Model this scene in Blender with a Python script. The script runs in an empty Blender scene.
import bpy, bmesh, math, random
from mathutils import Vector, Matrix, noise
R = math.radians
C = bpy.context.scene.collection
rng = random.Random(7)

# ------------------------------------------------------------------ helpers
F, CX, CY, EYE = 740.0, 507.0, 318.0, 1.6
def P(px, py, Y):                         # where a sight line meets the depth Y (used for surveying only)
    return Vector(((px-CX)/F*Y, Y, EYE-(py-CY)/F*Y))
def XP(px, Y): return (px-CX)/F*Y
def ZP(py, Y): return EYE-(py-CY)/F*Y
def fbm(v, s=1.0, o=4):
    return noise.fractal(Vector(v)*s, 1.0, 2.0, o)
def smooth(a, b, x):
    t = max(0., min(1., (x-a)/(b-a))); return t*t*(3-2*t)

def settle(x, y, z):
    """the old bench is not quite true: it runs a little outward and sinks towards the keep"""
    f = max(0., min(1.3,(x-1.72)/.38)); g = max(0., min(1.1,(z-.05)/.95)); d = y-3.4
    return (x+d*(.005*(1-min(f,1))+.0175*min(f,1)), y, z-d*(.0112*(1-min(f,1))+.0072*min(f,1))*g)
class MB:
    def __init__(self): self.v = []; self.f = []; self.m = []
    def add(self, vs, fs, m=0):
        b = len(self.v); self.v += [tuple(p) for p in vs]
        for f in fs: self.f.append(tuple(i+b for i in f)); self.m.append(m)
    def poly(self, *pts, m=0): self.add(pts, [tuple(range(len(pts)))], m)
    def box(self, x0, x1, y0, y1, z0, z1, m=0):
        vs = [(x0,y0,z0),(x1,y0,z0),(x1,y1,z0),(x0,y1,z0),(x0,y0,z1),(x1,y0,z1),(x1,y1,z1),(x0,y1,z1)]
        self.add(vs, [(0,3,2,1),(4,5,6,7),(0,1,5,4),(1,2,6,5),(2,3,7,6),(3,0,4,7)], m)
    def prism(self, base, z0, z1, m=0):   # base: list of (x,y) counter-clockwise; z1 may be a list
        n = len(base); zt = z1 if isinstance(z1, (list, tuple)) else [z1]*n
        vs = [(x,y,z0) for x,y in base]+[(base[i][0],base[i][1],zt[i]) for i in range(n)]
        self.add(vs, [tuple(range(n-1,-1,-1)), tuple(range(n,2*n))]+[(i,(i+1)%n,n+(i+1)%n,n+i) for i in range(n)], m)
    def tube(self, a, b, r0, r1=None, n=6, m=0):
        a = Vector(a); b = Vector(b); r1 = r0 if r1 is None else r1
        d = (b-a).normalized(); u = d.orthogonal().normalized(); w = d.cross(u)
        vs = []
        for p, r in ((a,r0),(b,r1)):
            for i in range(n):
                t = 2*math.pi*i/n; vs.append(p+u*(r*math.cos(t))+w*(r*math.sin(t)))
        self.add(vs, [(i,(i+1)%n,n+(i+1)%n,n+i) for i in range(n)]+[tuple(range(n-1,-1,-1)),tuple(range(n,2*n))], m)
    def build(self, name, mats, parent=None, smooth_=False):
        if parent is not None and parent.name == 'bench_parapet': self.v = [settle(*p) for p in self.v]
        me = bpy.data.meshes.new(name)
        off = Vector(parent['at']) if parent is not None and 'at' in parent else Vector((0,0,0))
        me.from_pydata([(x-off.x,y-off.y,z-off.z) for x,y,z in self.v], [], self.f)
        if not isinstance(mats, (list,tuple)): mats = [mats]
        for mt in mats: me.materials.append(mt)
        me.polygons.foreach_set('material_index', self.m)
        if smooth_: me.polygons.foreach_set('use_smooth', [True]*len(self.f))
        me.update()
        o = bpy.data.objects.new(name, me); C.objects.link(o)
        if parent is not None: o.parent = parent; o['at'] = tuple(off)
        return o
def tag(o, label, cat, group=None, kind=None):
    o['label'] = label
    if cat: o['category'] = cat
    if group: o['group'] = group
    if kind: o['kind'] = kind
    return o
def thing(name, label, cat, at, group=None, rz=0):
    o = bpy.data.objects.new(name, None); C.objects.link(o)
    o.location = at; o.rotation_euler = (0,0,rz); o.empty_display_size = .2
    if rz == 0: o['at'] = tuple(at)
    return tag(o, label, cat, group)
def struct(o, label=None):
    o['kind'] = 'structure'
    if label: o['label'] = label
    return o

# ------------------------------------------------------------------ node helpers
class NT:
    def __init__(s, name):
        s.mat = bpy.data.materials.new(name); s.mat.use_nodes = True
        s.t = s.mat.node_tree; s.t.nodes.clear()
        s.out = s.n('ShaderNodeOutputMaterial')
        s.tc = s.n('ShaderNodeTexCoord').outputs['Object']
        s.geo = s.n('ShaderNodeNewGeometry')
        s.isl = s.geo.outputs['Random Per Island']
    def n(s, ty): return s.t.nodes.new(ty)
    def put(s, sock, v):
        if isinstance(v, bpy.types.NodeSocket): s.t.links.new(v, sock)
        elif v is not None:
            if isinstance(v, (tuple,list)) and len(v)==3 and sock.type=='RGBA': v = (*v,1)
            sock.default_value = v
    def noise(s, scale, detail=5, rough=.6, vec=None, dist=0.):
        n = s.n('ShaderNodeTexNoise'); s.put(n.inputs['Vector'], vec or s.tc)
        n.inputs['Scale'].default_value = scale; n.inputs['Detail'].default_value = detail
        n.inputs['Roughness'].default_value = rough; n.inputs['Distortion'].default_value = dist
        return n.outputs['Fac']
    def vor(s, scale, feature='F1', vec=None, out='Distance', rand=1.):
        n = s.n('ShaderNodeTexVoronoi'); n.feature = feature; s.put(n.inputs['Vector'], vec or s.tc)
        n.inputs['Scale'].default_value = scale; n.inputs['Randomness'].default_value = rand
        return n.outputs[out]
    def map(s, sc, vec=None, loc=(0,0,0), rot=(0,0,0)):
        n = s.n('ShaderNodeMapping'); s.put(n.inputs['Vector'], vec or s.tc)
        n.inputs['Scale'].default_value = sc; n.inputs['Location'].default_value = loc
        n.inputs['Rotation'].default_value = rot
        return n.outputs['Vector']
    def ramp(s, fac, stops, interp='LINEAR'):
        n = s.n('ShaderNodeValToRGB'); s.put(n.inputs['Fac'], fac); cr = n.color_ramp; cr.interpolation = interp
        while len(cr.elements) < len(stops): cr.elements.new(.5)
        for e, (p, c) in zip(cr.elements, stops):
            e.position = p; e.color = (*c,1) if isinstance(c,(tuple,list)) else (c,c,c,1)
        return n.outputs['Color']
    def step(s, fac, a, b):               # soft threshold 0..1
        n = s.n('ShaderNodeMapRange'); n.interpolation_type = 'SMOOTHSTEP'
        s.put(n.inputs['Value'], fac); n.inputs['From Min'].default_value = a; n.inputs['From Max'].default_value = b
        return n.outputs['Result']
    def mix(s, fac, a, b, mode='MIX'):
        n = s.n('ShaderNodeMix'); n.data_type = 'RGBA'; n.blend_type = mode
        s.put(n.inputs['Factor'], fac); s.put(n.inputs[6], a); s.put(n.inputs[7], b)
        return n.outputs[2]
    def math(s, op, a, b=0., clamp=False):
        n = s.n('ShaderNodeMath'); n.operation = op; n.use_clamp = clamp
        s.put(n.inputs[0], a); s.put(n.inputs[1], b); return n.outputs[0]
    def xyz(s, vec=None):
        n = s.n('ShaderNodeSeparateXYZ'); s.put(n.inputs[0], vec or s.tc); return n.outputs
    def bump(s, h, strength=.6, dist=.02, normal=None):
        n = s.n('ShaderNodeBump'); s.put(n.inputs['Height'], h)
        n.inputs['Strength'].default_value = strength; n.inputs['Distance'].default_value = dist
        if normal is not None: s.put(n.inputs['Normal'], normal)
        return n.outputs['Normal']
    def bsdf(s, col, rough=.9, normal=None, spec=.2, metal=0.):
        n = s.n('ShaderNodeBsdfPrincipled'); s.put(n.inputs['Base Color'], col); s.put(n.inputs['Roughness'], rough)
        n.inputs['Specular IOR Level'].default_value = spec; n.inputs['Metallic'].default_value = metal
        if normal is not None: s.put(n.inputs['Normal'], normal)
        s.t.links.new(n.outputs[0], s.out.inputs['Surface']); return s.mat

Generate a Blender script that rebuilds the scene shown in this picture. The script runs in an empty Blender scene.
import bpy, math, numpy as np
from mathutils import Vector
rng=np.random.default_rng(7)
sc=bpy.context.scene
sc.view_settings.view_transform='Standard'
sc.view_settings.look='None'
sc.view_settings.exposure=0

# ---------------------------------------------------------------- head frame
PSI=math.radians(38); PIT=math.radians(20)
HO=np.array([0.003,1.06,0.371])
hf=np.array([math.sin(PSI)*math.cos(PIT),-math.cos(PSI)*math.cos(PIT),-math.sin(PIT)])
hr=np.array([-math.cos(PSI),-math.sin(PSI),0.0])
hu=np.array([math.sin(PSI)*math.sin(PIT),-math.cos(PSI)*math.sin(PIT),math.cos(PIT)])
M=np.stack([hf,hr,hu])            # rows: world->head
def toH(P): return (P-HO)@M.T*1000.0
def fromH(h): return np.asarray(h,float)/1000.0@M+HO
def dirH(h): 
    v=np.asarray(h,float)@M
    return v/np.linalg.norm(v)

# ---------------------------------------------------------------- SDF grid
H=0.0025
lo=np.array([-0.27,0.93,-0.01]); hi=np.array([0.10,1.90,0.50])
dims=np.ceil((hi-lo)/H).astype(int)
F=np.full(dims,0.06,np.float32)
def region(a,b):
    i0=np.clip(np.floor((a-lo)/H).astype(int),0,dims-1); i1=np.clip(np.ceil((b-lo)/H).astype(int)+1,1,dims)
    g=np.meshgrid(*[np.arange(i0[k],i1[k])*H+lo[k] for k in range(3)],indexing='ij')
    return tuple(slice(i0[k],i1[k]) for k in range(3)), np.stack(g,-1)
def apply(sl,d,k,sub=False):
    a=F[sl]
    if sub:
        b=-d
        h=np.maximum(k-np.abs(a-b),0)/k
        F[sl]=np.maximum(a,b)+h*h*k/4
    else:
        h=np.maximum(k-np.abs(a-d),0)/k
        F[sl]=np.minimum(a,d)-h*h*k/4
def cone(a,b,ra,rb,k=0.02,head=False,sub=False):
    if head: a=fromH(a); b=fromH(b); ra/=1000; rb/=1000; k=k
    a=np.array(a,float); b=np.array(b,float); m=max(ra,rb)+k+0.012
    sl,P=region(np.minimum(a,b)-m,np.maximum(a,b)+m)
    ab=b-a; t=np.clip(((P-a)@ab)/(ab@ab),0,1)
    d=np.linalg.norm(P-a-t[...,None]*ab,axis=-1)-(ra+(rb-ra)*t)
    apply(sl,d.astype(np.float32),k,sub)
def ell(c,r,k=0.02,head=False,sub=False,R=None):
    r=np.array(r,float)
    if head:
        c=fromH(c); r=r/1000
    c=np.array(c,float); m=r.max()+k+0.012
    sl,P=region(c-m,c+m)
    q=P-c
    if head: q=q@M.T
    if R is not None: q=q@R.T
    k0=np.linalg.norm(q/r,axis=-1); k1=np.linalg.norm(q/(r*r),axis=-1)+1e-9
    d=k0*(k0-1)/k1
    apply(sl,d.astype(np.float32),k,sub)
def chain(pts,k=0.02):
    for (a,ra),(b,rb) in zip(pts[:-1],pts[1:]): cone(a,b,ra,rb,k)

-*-

Find the word "runs" in the records and pull out each line that has it.

■ **Answer below**:
Model this scene in Blender with a Python script. The script runs in an empty Blender scene.
    """the old bench is not quite true: it runs a little outward and sinks towards the keep"""
Generate a Blender script that rebuilds the scene shown in this picture. The script runs in an empty Blender scene.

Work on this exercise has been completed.